The advantage of using VR in emotion regulation training, she explains, is that it can simulate realistic scenarios that can evoke visceral, emotional responses, compared to roleplaying or reading about scenarios. VR and artificial intelligence (AI) can be used to help people reframe their thoughts.

For example, managing feelings during public speaking is difficult. Kitson explains, public speaking can be scary, but in a VR public speaking environment an AI character can prompt you in real time to help you reframe thoughts of failure so you can practice keeping your cool. Then when the time comes to manage your emotions in real life, you’ll be more prepared.

As part of her research approach, she works with a diverse group of teens of different socioeconomical and ethnic backgrounds, and neurodiversity, to co-design possible uses of these technologies for emotion regulation skills development training. The research is funded by NSERC.

Kitson is committed to a community-based approach to research. “It goes back to that saying, ‘Nothing for me, without me,’” Kitson says. “They are the ones who are going to be using it in the end. I think it’s important to be able to involve teens and empower them to be able to contribute and then make something with us, so they can be like, ‘We want this kind of experience. We want it to be in this place, at this time. And this is how we want to access it.’”

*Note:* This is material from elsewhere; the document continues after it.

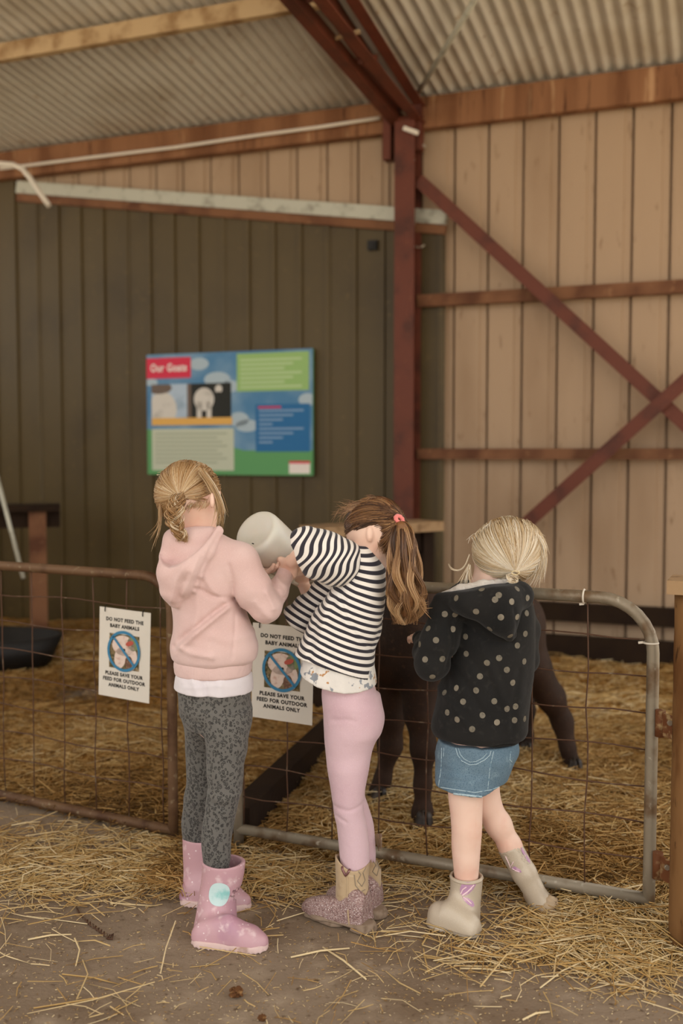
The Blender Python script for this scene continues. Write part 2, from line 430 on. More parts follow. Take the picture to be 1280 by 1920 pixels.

Participants included a high-school drama class with students of low socioeconomic status and different learning abilities. Compared with students of high socioeconomic status, these students are typically hard to reach. Getting their perspectives can be a challenge but offers unique insights and learnings. In co-design sessions, students shared personal and emotionally laden lived experiences and then brainstormed how VR experiences could help them learn to manage their emotions and respond to their lived experiences in more adaptive ways.   

Among the revelations of the study was that teens have difficulties selecting adaptive ways to manage their negative thoughts and feelings during emotionally charged situations.  One idea the team envisioned would be to leverage the unique opportunity in VR to expose adolescents to stressful situations where supports are embedded into a 3D spatialized environment, e.g., audio and visual prompts, while also incorporating gamified components for teens to learn and develop different emotion regulation skills.  

Kitson is also presenting three other works at the CHI ’24 conference. One paper is about asymmetric gameplay in XR, where one person is wearing a VR headset and the others aren’t. Another paper explores how AI-generated 3D content in VR could enhance dream reflection. Finally, she will co-facilitate a workshop on physiological signals in interactive systems.

“I like the excitement of cutting-edge tech and being the first to explore something, or think about what it looks like in five, 10, 20 years and trying to design prototypes or the possibilities so we can be better prepared in the future.”

Kitson acknowledges the collaborative nature of the VR Youth and Mental Health research project. Co-authors include Alissa N. Antle, Sadhbh Kenny, Ashu Adhikari, Kenneth Karthik, Artun Cimensel and Melissa Chan from the TECI lab at SFU and Petr Slovák (Kings College London), and Katherine Isbister (University of California at Santa Cruz).